What needs to be done:
Copy each line that contains the string "scene".

Dataset content:
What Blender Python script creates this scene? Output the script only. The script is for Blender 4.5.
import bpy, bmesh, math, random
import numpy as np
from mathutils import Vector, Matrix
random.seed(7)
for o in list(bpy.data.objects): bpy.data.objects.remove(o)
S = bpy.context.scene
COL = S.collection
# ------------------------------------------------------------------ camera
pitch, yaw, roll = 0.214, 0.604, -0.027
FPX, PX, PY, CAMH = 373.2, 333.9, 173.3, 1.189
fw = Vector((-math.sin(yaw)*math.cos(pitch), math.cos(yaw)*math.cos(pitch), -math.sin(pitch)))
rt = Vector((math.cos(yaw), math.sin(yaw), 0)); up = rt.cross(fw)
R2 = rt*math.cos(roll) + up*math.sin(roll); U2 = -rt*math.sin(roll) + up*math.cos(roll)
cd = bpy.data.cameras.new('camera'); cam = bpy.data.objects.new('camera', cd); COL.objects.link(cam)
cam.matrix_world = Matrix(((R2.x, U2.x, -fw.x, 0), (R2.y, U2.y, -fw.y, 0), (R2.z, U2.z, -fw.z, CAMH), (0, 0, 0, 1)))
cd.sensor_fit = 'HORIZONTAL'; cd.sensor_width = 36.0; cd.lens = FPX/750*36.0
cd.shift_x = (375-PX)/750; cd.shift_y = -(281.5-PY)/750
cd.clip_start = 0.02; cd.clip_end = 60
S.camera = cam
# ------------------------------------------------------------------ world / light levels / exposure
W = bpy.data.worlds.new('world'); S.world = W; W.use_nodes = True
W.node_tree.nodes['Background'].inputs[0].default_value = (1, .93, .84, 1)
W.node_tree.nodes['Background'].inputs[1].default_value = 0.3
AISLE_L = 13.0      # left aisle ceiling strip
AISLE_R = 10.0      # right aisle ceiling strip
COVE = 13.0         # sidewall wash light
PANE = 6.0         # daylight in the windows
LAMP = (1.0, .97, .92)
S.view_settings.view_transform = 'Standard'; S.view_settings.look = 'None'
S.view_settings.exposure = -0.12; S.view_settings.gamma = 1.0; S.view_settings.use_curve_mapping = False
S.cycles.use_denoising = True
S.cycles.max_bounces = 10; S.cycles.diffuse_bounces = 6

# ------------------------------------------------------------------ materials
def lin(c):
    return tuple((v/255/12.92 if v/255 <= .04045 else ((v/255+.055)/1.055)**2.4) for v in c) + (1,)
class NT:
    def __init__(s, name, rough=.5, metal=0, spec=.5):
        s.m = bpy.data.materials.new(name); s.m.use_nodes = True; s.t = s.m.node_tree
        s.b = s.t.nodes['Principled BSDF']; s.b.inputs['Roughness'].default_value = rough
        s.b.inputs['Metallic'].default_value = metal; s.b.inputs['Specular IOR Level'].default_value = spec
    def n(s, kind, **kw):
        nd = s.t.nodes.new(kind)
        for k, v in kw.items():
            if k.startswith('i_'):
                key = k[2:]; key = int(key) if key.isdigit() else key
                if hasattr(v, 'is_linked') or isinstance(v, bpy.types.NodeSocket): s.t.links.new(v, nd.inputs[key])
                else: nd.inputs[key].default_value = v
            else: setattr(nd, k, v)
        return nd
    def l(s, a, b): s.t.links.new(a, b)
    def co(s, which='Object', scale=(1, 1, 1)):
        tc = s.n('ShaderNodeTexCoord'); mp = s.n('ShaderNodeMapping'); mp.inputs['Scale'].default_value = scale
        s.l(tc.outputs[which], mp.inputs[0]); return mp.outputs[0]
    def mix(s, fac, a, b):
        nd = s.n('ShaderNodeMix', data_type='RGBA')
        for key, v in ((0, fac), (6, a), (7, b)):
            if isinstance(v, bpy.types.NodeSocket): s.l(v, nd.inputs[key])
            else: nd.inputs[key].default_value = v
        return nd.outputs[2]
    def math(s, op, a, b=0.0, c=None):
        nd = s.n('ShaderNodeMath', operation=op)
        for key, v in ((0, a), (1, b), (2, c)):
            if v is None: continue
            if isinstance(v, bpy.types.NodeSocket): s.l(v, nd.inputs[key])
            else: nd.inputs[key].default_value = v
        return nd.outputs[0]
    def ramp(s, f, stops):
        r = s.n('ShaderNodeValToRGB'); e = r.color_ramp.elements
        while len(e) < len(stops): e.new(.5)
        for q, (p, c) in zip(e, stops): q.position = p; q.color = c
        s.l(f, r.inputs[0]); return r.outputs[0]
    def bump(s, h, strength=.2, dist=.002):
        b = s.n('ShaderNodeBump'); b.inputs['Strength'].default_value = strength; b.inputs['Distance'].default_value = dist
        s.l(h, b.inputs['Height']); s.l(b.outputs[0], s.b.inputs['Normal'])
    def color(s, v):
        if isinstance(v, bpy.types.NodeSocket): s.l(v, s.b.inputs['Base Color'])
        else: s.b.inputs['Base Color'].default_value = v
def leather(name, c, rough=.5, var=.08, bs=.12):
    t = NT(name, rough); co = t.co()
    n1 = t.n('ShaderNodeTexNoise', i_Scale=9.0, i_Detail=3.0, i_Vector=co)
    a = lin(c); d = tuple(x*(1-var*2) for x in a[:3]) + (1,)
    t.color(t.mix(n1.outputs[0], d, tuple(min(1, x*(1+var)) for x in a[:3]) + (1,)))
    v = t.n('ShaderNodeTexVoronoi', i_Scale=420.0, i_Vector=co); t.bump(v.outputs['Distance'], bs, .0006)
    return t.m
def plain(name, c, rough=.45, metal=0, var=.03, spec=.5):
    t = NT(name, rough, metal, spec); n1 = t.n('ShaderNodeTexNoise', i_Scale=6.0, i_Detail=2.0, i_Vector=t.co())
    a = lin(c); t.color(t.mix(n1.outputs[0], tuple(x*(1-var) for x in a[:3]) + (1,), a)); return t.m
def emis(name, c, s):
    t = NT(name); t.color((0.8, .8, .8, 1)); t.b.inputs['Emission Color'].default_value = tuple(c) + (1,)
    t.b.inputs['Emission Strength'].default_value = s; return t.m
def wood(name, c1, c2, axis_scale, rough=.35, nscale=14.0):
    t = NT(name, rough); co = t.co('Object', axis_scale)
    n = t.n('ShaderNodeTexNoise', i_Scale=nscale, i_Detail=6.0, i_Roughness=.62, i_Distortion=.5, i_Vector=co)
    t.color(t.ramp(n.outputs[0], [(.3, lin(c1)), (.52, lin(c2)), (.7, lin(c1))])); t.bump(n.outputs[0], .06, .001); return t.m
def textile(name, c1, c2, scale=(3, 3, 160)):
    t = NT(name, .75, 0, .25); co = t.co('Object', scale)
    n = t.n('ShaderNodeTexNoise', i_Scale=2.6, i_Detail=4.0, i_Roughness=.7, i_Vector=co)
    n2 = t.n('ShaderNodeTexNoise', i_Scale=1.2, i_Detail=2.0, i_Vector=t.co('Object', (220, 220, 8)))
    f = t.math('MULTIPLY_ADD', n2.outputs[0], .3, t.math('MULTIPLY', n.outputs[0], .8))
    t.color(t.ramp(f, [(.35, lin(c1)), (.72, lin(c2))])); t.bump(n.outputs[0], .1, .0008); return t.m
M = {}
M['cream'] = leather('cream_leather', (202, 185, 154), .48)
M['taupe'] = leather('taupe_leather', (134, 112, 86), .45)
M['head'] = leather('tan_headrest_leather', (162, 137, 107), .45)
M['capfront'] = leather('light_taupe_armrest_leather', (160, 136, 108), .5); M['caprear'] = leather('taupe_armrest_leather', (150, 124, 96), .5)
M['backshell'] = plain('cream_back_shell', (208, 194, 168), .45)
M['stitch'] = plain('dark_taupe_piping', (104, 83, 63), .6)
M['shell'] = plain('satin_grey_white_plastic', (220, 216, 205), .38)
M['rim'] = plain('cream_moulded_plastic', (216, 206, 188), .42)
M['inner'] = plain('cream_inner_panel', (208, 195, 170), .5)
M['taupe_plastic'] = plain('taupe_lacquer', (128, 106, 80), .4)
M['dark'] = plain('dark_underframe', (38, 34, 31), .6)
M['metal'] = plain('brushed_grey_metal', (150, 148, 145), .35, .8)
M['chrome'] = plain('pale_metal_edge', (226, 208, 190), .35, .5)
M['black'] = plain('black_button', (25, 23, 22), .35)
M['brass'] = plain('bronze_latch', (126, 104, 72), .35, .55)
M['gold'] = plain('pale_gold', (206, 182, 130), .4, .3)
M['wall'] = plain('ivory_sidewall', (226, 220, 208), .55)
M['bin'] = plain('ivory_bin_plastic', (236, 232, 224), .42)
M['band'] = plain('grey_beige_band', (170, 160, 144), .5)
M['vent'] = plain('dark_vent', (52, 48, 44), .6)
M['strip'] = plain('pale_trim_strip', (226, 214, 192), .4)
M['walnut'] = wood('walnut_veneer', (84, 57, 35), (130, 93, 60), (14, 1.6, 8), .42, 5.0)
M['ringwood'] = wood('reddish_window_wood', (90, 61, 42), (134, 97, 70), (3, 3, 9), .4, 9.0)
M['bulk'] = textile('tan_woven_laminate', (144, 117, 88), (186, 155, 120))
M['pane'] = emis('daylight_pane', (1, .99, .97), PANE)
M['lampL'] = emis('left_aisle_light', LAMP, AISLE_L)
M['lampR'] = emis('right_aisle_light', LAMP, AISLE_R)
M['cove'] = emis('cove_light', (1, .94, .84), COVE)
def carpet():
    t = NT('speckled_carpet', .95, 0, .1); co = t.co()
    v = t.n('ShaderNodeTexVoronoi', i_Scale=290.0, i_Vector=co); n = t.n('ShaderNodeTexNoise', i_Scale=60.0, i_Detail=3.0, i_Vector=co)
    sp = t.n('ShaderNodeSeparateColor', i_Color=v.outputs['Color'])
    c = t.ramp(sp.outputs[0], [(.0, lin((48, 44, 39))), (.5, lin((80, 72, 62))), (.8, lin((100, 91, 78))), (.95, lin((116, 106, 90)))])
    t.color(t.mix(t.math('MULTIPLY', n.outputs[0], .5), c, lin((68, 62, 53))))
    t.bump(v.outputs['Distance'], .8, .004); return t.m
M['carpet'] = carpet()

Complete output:
What Blender Python script creates this scene? Output the script only. The script is for Blender 4.5.
S = bpy.context.scene